Investigation of TiN superconducting coplanar waveguide resonators fabricated with varying sputtering parameters

Superconducting qubits are crucial for advancing quantum computation, yet their performance remains highly sensitive to materials and fabrication conditions. While aluminum and niobium have been extensively studied, titanium nitride (TiN) has been proposed as a promising alternative for high-quality qubit components. In this study, we investigate the effects of varying sputtering parameters, such as pressure (0.7 µbar to 4 µbar) and temperature (room temperature to 600°C), on the properties and quality of TiN thin-films.

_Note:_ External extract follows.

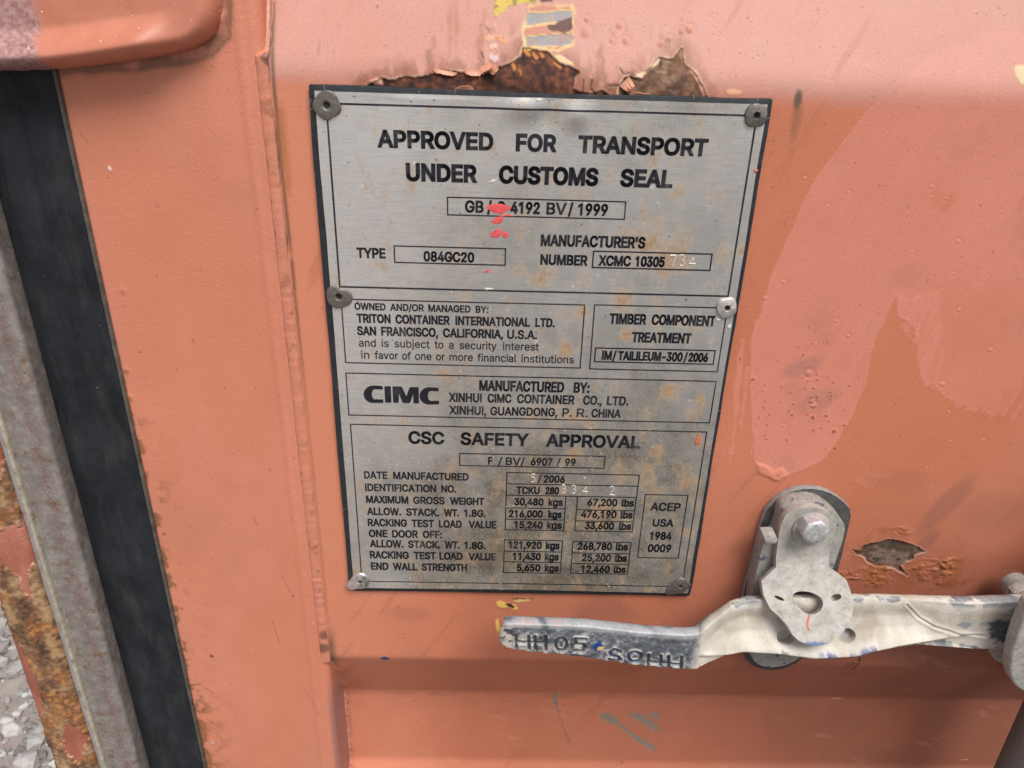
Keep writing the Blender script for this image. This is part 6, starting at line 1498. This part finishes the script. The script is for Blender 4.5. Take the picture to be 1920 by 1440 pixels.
def mat_swivel():
    k = NT('dusty_swivel_zinc')
    c = k.ramp(k.noise(7, 6, 0.7), [(0.3, (0.235, 0.21, 0.185)), (0.5, (0.38, 0.355, 0.325)), (0.7, (0.47, 0.455, 0.435))])
    c = k.mix(k.ramp(k.noise(2.0, 4, .75, w=2), [(.55, 0.0), (.66, .6)]), c, (.19, .185, .185))
    c = k.mix(k.ramp(k.noise(11, 5, .7, w=9), [(.56, 0.0), (.66, .5)]), c, (.25, .26, .28))
    # blue undercoat worn through along the lower lip
    sx = k.n('ShaderNodeSeparateXYZ'); k.link(k.tc(), sx.inputs[0])
    zz = k.math('ADD', sx.outputs[2], k.math('MULTIPLY', k.noise(5, 4, .7, w=5), .004))
    zl = W(0, UP(1530, 1209, -47.5)[1], 0).z
    lo = k.ramp(k.math('ADD', k.math('MULTIPLY', k.math('SUBTRACT', zz, zl), 50.0), .4), [(.50, 1.0), (.58, 0.0)])
    c = k.mix(k.math('MULTIPLY', lo, .8), c, (.045, .11, .30))
    return k.fin(c, .6, .1, k.bump(k.noise(2.0, 5, .7, w=7), .4, .5), .45)
swivel.data.materials.clear(); swivel.data.materials.append(mat_swivel())
# faint red tick on the swivel plate
tick = [PB((1518, 1152), (1516, 1160), (1514, 1167), (1514, 1174), (1517, 1182))][0]
o = tube_strokes('red_tick', [tick], .75, 'orange_paint', keeper, lambda u, v: wsw2(u, v), -.05)
# bolt: washer and worn hexagon head
bc = UP(1522, 994, -21)
put('washer', lathe('washer', bc[0], bc[1], -19.2, [(.01, 2.6), (8, 2.6), (10.5, 2.4), (11.4, 1.6), (11.6, 0), (11.6, -.6)], 56), M['galv_light'], keeper, 40)
def bolt():
    c2 = UP(1531, 1000, -31); R_b = 8.7
    P = []
    rings = [(R_b, -21.8), (R_b, -29.0), (R_b * .97, -30.2), (R_b * .86, -31.0), (R_b * .6, -31.5), (R_b * .3, -31.2), (.05, -31.3)]
    nseg = 72
    A = np.zeros((len(rings), nseg, 3))
    for j, (r, w) in enumerate(rings):
        for i in range(nseg):
            t = 2 * math.pi * i / nseg + .25
            hx = math.cos(math.pi / 6) / math.cos(((t - .25 + math.pi / 6) % (math.pi / 3)) - math.pi / 6)
            k = min(1.0, j / 3.0); rr = r * (hx * (1 - k) + .95 * k)
            rr *= 1.0
            A[j, i] = (c2[0] + rr * math.cos(t), c2[1] + rr * math.sin(t), w)
    q = A.reshape(-1, 3); hh = 1.1 * (fbm(q[:, 0], q[:, 1], 4.5, 4, 801) - .5)
    hh[:nseg * 1] *= .0; A[..., 2] -= hh.reshape(A.shape[:2])
    me = grid_mesh('bolt_head', A, close_u=True)
    put('bolt_head', me, M['galv_bolt'], keeper, 38)
bolt()

# ------------------------------------------------------------------ locking rod with the handle's ears at the right edge
rod = thing('locking_rod', 'grey vertical locking rod with pale pivot ears at the right edge', 'locking rod', 484, 1250, -30)
ru_, rw_ = 484.0, -27.0
vv = np.linspace(-330, 1250, 60)
th_ = np.linspace(0, 2 * math.pi, 48, endpoint=False)
P = np.zeros((len(vv), 48, 3)); P[..., 0] = ru_ + 17 * np.cos(th_)[None]; P[..., 1] = vv[:, None]; P[..., 2] = rw_ + 17 * np.sin(th_)[None]
put('rod', grid_mesh('rod', P, close_u=True), M['rod'], rod, 180)
ear_f = smooth_closed(PL(-48, (1926, 1118), (1912, 1150), (1897, 1190), (1889, 1225), (1886, 1250), (1891, 1270), (1905, 1285), (1922, 1290), (1950, 1290), (2010, 1280), (2040, 1118)), it=1)
put('pivot_ear', slab('pivot_ear', ear_f, [], lambda u, v: -52, 9.5, 1.6, 3), M['galv_light'], rod, 40)
ear_b = smooth_closed(PL(-20, (1887, 1150), (1888, 1128), (1896, 1108), (1914, 1097), (1950, 1088), (2040, 1080), (2040, 1245), (1930, 1243), (1880, 1240), (1860, 1230), (1855, 1218), (1880, 1210)), it=0)
put('pivot_ear', slab('pivot_ear', ear_b, [], lambda u, v: -24, 9.0, 1.6, 3), M['galv_light'], rod, 40)
hc = UP(1975, 1180, -50)
put('pivot_pin', lathe('pivot_pin', hc[0], hc[1], -50, [(.01, 6), (6, 5.5), (8, 4), (8.5, 1), (8.5, -42)], 40), M['galv_mid'], rod, 40)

We report a stable critical temperature (Tc) between 4.5K and 4.9K, depending on the sputtering conditions. Furthermore, internal quality factors (Q_i) of coplanar waveguide resonators (CPWs) fabricated from TiN thin-films were measured in the few GHz regime down to T=100mK. Q_i values improved significantly, reaching up to 6.7 × 10⁵ for films sputtered at 400°C and 2.5 µbar, compared to 1.6 × 10⁵ for films sputtered at room temperature and 4 µbar, suggesting a strong correlation between fabrication conditions, resulting film crystallinity and RF performance. Additionally, we have investigated the temperature dependence of Q_i in the range T=0.08K-1.5K, which indicates a turnover from two-level-system losses towards dominating quasiparticle losses at around 600mK. The findings are complemented with supporting XPS, XRD and AFM measurements.